Steven Hyung Kim, LaSalle’s incoming Asia Pacific head (Image: LaSalle)
LaSalle acquired the East Bund property from Landsea Green Management in 2022 for RMB 253 million, converting the 22-storey Huangxing Building into a 368-unit apartment project that opened in March 2024.
Located near Ningguo Road metro station just outside Shanghai’s inner ring, Cozi East Bund targets young professionals with smaller-format units renting at around RMB 5,000 per month for one-bedroom apartments.
The larger Cozi Xinjiangwan project, comprising 627 units across three buildings, was assembled through LaSalle’s 2022 acquisition of assets from C&D Real Estate for RMB 575 million and launched in the first quarter of 2024.
Situated in Yangpu’s Wujiaochang area near major tech employers including ByteDance and Meituan, Cozi Xinjiangwan is aimed at white-collar tenants, with one-bedroom units renting for roughly RMB 7,700 per month.
Both properties are part of a three-asset Shanghai rental housing strategy launched by LaSalle in 2021, alongside a 590-unit Hongqiao project now being marketed for sale after leasing challenges in that submarket.

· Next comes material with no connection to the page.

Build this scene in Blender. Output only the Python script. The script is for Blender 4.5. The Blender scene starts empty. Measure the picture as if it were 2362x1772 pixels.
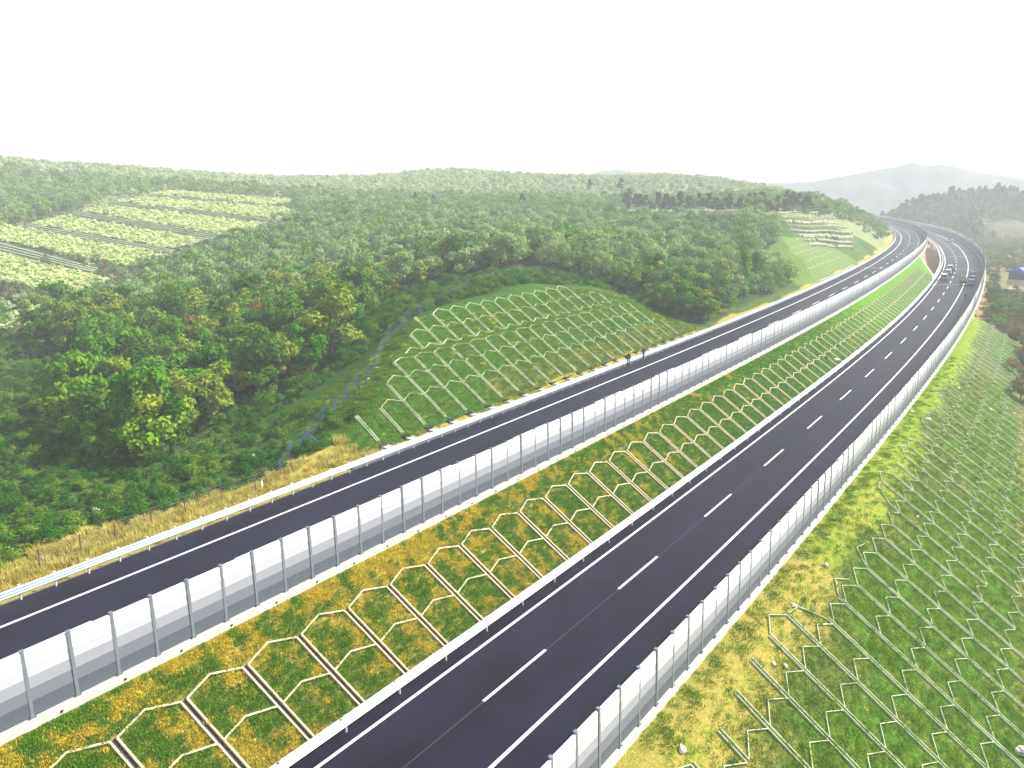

Cozi Hongqiao was converted from a distressed retail and hotel asset acquired by LaSalle in 2021 alongside Jingrui Holdings for RMB 438 million, with the mainland builder holding a 25 percent stake in the asset.
Exit Strategy
The recapitalisation of the Yangpu assets aligns with broader trends among foreign fund managers seeking to partner with domestic institutions like China Life to achieve mainland exits.
“Executing this transaction required deep local knowledge, strong relationships and careful sequencing,” said LaSalle China head Selena Shi. “By partnering with aligned domestic capital and leveraging our dedicated multi-family operating platform Cozi, we were able to advance the strategy in a way that connects domestic institutional requirements with our objectives as foreign investors.”
Shanghai’s residential leasing market remains in flux, with new supply weighing on rental growth as operators focus on improving occupancy and tenant retention, Savills said in its first-quarter update.
The quarter saw the opening of one premium multi-family project in the city — LaSalle’s Cozi Lianyang in Pudong — adding to the growing stock of professionally managed rental housing and underscoring the firm’s continued expansion.
Savills said a growing pipeline of government-subsidised rental housing is capturing demand from budget-conscious tenants, forcing market-based operators to compete more aggressively on pricing and lease flexibility.